To that end, many such groups as ours are beginning the risky and difficult process of getting new generations of people to taste what healthy food is like, to give it a try, and from that to make it as convenient as possible for them to both get it and grow it, through gardens, kitchens, markets, mobile healthy food trucks, neighborhood events, a re-emergence of true  home economics in schools, and yes even in churches of many shapes and sizes and missional communities. So far though these all too often are still located and resourced in places away from communities with the most need of them. You can use SNAP to buy fresh local grown food, and you can use SNAP to buy seeds, but even if you are convinced you can do it (when so much of your life you have seen yourself and been told that you are unable to do anything) and even if you have a place to grow, you have to be able to get to where the food and the seeds are.

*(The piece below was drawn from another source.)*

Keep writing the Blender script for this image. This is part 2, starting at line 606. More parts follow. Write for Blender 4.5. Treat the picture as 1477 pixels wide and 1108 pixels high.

What we want our still emerging abandoned trashed out properties turned into a gardenpark and orchard to be is not so much really THE place to come rest and play and grow and connect, but A place to learn and be inspired so that our neighbors will go back to their own homes and own blocks and cul-de-sacs and dead-end streets full of abandonment and do the same right there. Our goal is to create Apostles of Abundance, those who are Sent to the world, Sent back to the world of their own street and home. Not only every school then a garden, every church a garden, but every subdivision and neighborhood a garden. And When that happens every garden itself then will become a school, a civic group, a church, a temple.

That would be a sign and a wonder. We have seen shining glimpses of it already. Come and see.